Die Polizei begründete ihr Einschreiten vor allem mit einem angeblichen Angriff auf eine ihrer Absperrungen. Ein Video konnte diesen Angriff allerdings nicht belegen, es zeigte lediglich Gedrängel im engen Durchgang des Alten Kastens in Göppingen.
Dass die Kläger selbst sich an gewalttätigen Aktionen nicht beteiligt haben, ändert nach Auffassung des Gerichts nichts. Sie hätten sich „dem nicht angemeldeten und auch nicht spontan entstandenen Aufzug der gewaltbereiten Aktivisten angeschlossen und durch ihre Anwesenheit zu dem – bei verständiger Würdigung der Situation berechtigten – Eindruck einer bestehenden Gefahr für die öffentliche Sicherheit beigetragen“.

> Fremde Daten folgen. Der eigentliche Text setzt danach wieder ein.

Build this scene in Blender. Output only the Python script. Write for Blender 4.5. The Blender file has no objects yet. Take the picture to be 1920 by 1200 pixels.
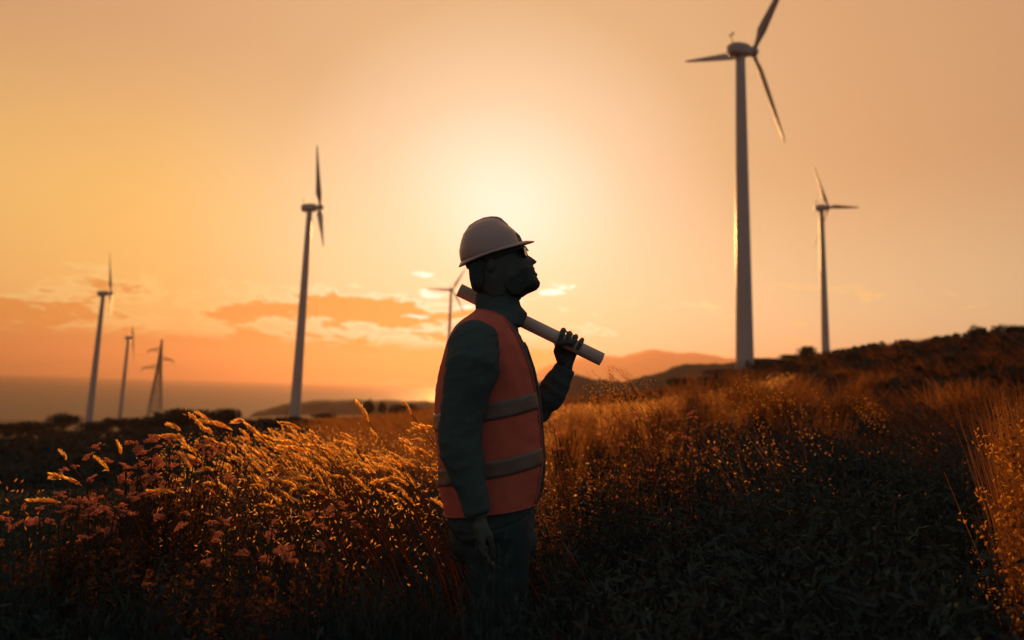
import bpy, bmesh, math, random
import numpy as np
from mathutils import Vector, Matrix, noise as mnoise

random.seed(7); rng = np.random.default_rng(7)
PI = math.pi; rad = math.radians
sc = bpy.context.scene
C = sc.collection

# ------------------------------------------------------------------ camera
FPX = 1461.0; EYE = 1.30; PITCH = math.atan(226/FPX); ROLL = rad(1.8)
CAMM = Matrix.Translation((0, 0, EYE)) @ Matrix.Rotation(PI/2+PITCH, 4, 'X') @ Matrix.Rotation(ROLL, 4, 'Z')
camd = bpy.data.cameras.new('camera'); cam = bpy.data.objects.new('camera', camd); C.objects.link(cam)
cam.matrix_world = CAMM
camd.sensor_width = 36; camd.lens = 36*FPX/1920; camd.shift_y = -100/1920
camd.clip_start = .05; camd.clip_end = 60000
camd.dof.use_dof = True; camd.dof.focus_distance = 2.72; camd.dof.aperture_fstop = 1.9
camd.dof.aperture_blades = 9
sc.camera = cam
R3 = CAMM.to_3x3()

def ray(px, py):
    return (R3 @ Vector(((px-960)/FPX, -(py-500)/FPX, -1))).normalized()
def at(px, py, D):
    r = ray(px, py); return Vector((0, 0, EYE)) + r*(D/r.y)
def azel(px, py):
    r = ray(px, py); return math.degrees(math.atan2(r.x, r.y)), math.degrees(math.asin(r.z))

# ------------------------------------------------------------------ sun, sky
SUN = ray(936, 440)
SUN_AZ, SUN_EL = azel(936, 440)
ld = bpy.data.lights.new('sun', 'SUN'); ld.energy = 5.0; ld.angle = rad(.55); ld.color = (1, .44, .12)
sun = bpy.data.objects.new('sun', ld); C.objects.link(sun)
sun.rotation_euler = SUN.to_track_quat('Z', 'Y').to_euler()

world = bpy.data.worlds.new('World'); sc.world = world; world.use_nodes = True
nt = world.node_tree; nt.nodes.clear()

class V:                                    # small expression builder for math nodes
    def __init__(s, t, o): s.t, s.o = t, o
    def _m(s, op, b=None, c=None):
        n = s.t.nodes.new('ShaderNodeMath'); n.operation = op
        for i, x in enumerate((s, b, c)):
            if x is None: continue
            if isinstance(x, V): s.t.links.new(x.o, n.inputs[i])
            else: n.inputs[i].default_value = x
        return V(s.t, n.outputs[0])
    def __add__(s, b): return s._m('ADD', b)
    __radd__ = __add__
    def __sub__(s, b): return s._m('SUBTRACT', b)
    def __rsub__(s, b): return (s*-1)+b
    def __mul__(s, b): return s._m('MULTIPLY', b)
    __rmul__ = __mul__
    def __truediv__(s, b): return s._m('DIVIDE', b)
    def exp(s): return s._m('EXPONENT')
    def sq(s): return s*s
    def clamp(s):
        r = s._m('ADD', 0.0); r.o.node.use_clamp = True; return r
    def step(s, a, b):                      # smoothstep from a to b
        n = s.t.nodes.new('ShaderNodeMapRange'); n.interpolation_type = 'SMOOTHSTEP'
        lo, hi, inv = (a, b, False) if a < b else (b, a, True)
        s.t.links.new(s.o, n.inputs[0]); n.inputs[1].default_value = lo; n.inputs[2].default_value = hi
        n.inputs[3].default_value = 1 if inv else 0; n.inputs[4].default_value = 0 if inv else 1
        return V(s.t, n.outputs[0])
    def ramp(s, pts):
        n = s.t.nodes.new('ShaderNodeValToRGB'); e = n.color_ramp.elements
        while len(e) < len(pts): e.new(.5)
        for el, (p, c) in zip(e, pts): el.position = p; el.color = (*c, 1)
        s.t.links.new(s.o, n.inputs[0]); return n.outputs[0]

def mixc(t, f, a, b, mode='MIX'):
    n = t.nodes.new('ShaderNodeMix'); n.data_type = 'RGBA'; n.blend_type = mode
    n.clamp_factor = True
    for sock, x in ((n.inputs[0], f), (n.inputs[6], a), (n.inputs[7], b)):
        if isinstance(x, V): t.links.new(x.o, sock)
        elif isinstance(x, bpy.types.NodeSocket): t.links.new(x, sock)
        elif isinstance(x, tuple): sock.default_value = (*x, 1)
        else: sock.default_value = x
    return n.outputs[2]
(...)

Das Gericht hat die Berufung nicht zugelassen. Die Betroffenen können sich damit nur gegen das Urteil wehren, wenn der Verwaltungsgerichtshof Baden-Württemberg als nächsthöhere Instanz die Berufung zulässt. Das können die Kläger innerhalb eines Monats nach Zustellung der noch nicht vorliegenden Urteilsbegründung beantragen.
Die Kläger aus Ulm beraten noch mit ihren Anwalt, ob sie den Weg über den Verwaltungsgerichtshof gehen wollen, um zu ihrem Recht zu gelangen.